Material >>

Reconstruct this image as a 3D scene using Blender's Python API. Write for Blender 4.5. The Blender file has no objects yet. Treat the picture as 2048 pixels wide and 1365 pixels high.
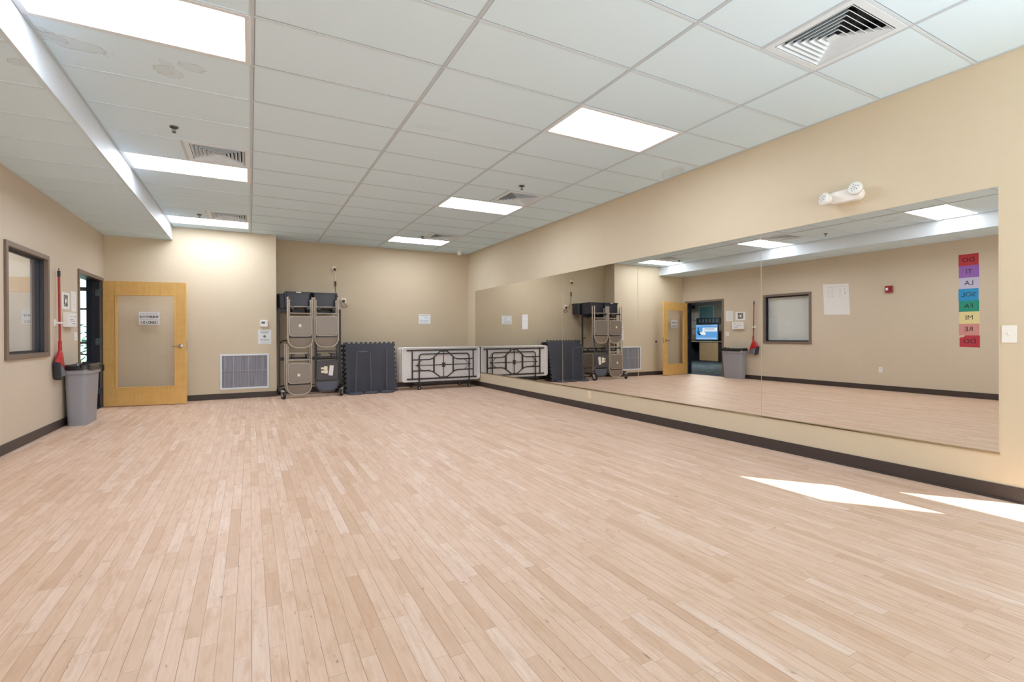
import bpy, math, random
from math import pi, sin, cos, radians as R
from mathutils import Matrix, Vector
random.seed(7)
C = bpy.context.scene.collection

# ------------------------------------------------------------------ helpers
def lin(c):
    c = c / 255.0
    return c / 12.92 if c <= .04045 else ((c + .055) / 1.055) ** 2.4
def rgb(r, g, b): return (lin(r), lin(g), lin(b), 1)

class NT:
    """tiny node-tree builder"""
    def __init__(s, name):
        s.m = bpy.data.materials.new(name); s.m.use_nodes = True
        s.t = s.m.node_tree; s.t.nodes.clear()
        s.out = s.t.nodes.new('ShaderNodeOutputMaterial')
    def n(s, ty, **kw):
        x = s.t.nodes.new(ty)
        for k, v in kw.items(): setattr(x, k, v)
        return x
    def l(s, a, b): s.t.links.new(a, b)
    def setv(s, sock, v):
        if hasattr(v, 'is_linked') or hasattr(v, 'links'): s.l(v, sock)
        else: sock.default_value = v
    def math(s, op, a, b=None, c=None, clamp=False):
        x = s.n('ShaderNodeMath', operation=op); x.use_clamp = clamp
        s.setv(x.inputs[0], a)
        if b is not None: s.setv(x.inputs[1], b)
        if c is not None: s.setv(x.inputs[2], c)
        return x.outputs[0]
    def mix(s, f, a, b, mode='MIX'):
        x = s.n('ShaderNodeMix', data_type='RGBA', blend_type=mode)
        s.setv(x.inputs[0], f); s.setv(x.inputs[6], a); s.setv(x.inputs[7], b)
        return x.outputs[2]
    def coord(s): return s.n('ShaderNodeTexCoord').outputs['Object']
    def noise(s, vec, scale, detail=2, rough=.5, mapscale=None):
        if mapscale:
            mp = s.n('ShaderNodeMapping'); mp.inputs['Scale'].default_value = mapscale
            s.l(vec, mp.inputs[0]); vec = mp.outputs[0]
        x = s.n('ShaderNodeTexNoise'); s.l(vec, x.inputs['Vector'])
        x.inputs['Scale'].default_value = scale; x.inputs['Detail'].default_value = detail
        x.inputs['Roughness'].default_value = rough
        return x.outputs['Fac']
    def ramp(s, f, stops):
        x = s.n('ShaderNodeValToRGB'); s.l(f, x.inputs[0])
        e = x.color_ramp.elements
        while len(e) < len(stops): e.new(.5)
        for el, (p, c) in zip(e, stops): el.position = p; el.color = c
        return x.outputs[0]
    def bsdf(s, col, rough=.5, metal=0, spec=.5):
        b = s.n('ShaderNodeBsdfPrincipled')
        s.setv(b.inputs['Base Color'], col); s.setv(b.inputs['Roughness'], rough)
        b.inputs['Metallic'].default_value = metal; b.inputs['Specular IOR Level'].default_value = spec
        s.l(b.outputs[0], s.out.inputs[0]); return b
    def bump(s, b, h, strength=.1, dist=.01):
        x = s.n('ShaderNodeBump'); x.inputs['Strength'].default_value = strength
        x.inputs['Distance'].default_value = dist
        s.l(h, x.inputs['Height']); s.l(x.outputs[0], b.inputs['Normal'])

def pmat(name, c, rough=.5, metal=0, var=.06, scale=6, bump=0, bscale=120, spec=.4):
    t = NT(name); co = t.coord()
    n = t.noise(co, scale, 3)
    k = 1 - var
    a = tuple(x * k for x in rgb(*c)[:3]) + (1,); b = tuple(min(1, x * (1 + var)) for x in rgb(*c)[:3]) + (1,)
    col = t.mix(n, a, b)
    s = t.bsdf(col, rough, metal, spec)
    if bump: t.bump(s, t.noise(co, bscale, 2), bump, .003)
    return t.m
def emat(name, c, strength):
    t = NT(name); e = t.n('ShaderNodeEmission')
    n = t.noise(t.coord(), 3, 1)
    base = rgb(*c); dim = tuple(x * .93 for x in base[:3]) + (1,)
    t.l(t.mix(n, dim, base), e.inputs[0]); e.inputs[1].default_value = strength
    t.l(e.outputs[0], t.out.inputs[0]); return t.m

class MB:
    def __init__(s): s.v = []; s.f = []
    def add(s, vs, fs):
        o = len(s.v); s.v += [tuple(v) for v in vs]; s.f += [tuple(i + o for i in f) for f in fs]; return s
    def box(s, x0, y0, z0, x1, y1, z1):
        return s.add([(x0,y0,z0),(x1,y0,z0),(x1,y1,z0),(x0,y1,z0),(x0,y0,z1),(x1,y0,z1),(x1,y1,z1),(x0,y1,z1)],
                     [(0,3,2,1),(4,5,6,7),(0,1,5,4),(1,2,6,5),(2,3,7,6),(3,0,4,7)])
    def cbox(s, c, sz): return s.box(*[c[i] - sz[i] / 2 for i in range(3)], *[c[i] + sz[i] / 2 for i in range(3)])
    def quad(s, a, b, c, d): return s.add([a, b, c, d], [(0, 1, 2, 3)])
    def prism(s, pts, axis, a, b):
        n = len(pts)
        def mk(p, t):
            if axis == 'y': return (p[0], t, p[1])
            if axis == 'x': return (t, p[0], p[1])
            return (p[0], p[1], t)
        vs = [mk(p, a) for p in pts] + [mk(p, b) for p in pts]
        fs = [tuple(range(n)), tuple(range(2 * n - 1, n - 1, -1))]
        fs += [(i, i + n, (i + 1) % n + n, (i + 1) % n) for i in range(n)]
        return s.add(vs, fs)
    def loft(s, rings, cap=True):
        n = len(rings[0]); vs = [p for r in rings for p in r]; fs = []
        for k in range(len(rings) - 1):
            for i in range(n):
                j = (i + 1) % n; fs.append((k * n + i, k * n + j, (k + 1) * n + j, (k + 1) * n + i))
        if cap: fs += [tuple(range(n - 1, -1, -1)), tuple(range((len(rings) - 1) * n, len(rings) * n))]
        return s.add(vs, fs)
    def tube(s, pts, r, n=8, closed=False):
        P = [Vector(p) for p in pts]; N = len(P); rings = []
        up = None
        for i in range(N):
            if closed: d = (P[(i + 1) % N] - P[i - 1]).normalized()
            else: d = (P[min(i + 1, N - 1)] - P[max(i - 1, 0)]).normalized()
            if up is None:
                up = d.cross(Vector((0, 0, 1)))
                if up.length < .1: up = d.cross(Vector((0, 1, 0)))
            up = (up - d * up.dot(d)).normalized(); sd = d.cross(up)
            rings.append([tuple(P[i] + (up * cos(2 * pi * k / n) + sd * sin(2 * pi * k / n)) * r) for k in range(n)])
        if closed: rings.append(rings[0])
        return s.loft(rings, not closed)
    def lathe(s, prof, n=20, c=(0, 0, 0), axis='z'):
        rings = []
        for r, h in prof:
            ring = []
            for k in range(n):
                a = 2 * pi * k / n; x, y = max(r, 1e-4) * cos(a), max(r, 1e-4) * sin(a)
                p = (x, y, h) if axis == 'z' else ((x, h, y) if axis == 'y' else (h, x, y))
                ring.append(tuple(p[i] + c[i] for i in range(3)))
            rings.append(ring)
        return s.loft(rings)
    def build(s, name, mat, parent=None, loc=None, bevel=0, seg=2, smooth=False):
        me = bpy.data.meshes.new(name); me.from_pydata(s.v, [], s.f)
        import bmesh
        bm = bmesh.new(); bm.from_mesh(me); bmesh.ops.recalc_face_normals(bm, faces=bm.faces); bm.to_mesh(me); bm.free()
        me.materials.append(mat); o = bpy.data.objects.new(name, me); C.objects.link(o)
        if parent: o.parent = parent
        if loc: o.location = loc
        if smooth:
            for p in me.polygons: p.use_smooth = True
            me.set_sharp_from_angle(angle=R(40))
        if bevel:
            b = o.modifiers.new('bevel', 'BEVEL'); b.width = bevel; b.segments = seg; b.limit_method = 'ANGLE'; b.angle_limit = R(40)
        return o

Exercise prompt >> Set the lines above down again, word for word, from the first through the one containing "def rgb(r, g, b): return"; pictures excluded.

Output >>
Reconstruct this image as a 3D scene using Blender's Python API. Write for Blender 4.5. The Blender file has no objects yet. Treat the picture as 2048 pixels wide and 1365 pixels high.
import bpy, math, random
from math import pi, sin, cos, radians as R
from mathutils import Matrix, Vector
random.seed(7)
C = bpy.context.scene.collection

# ------------------------------------------------------------------ helpers
def lin(c):
    c = c / 255.0
    return c / 12.92 if c <= .04045 else ((c + .055) / 1.055) ** 2.4
def rgb(r, g, b): return (lin(r), lin(g), lin(b), 1)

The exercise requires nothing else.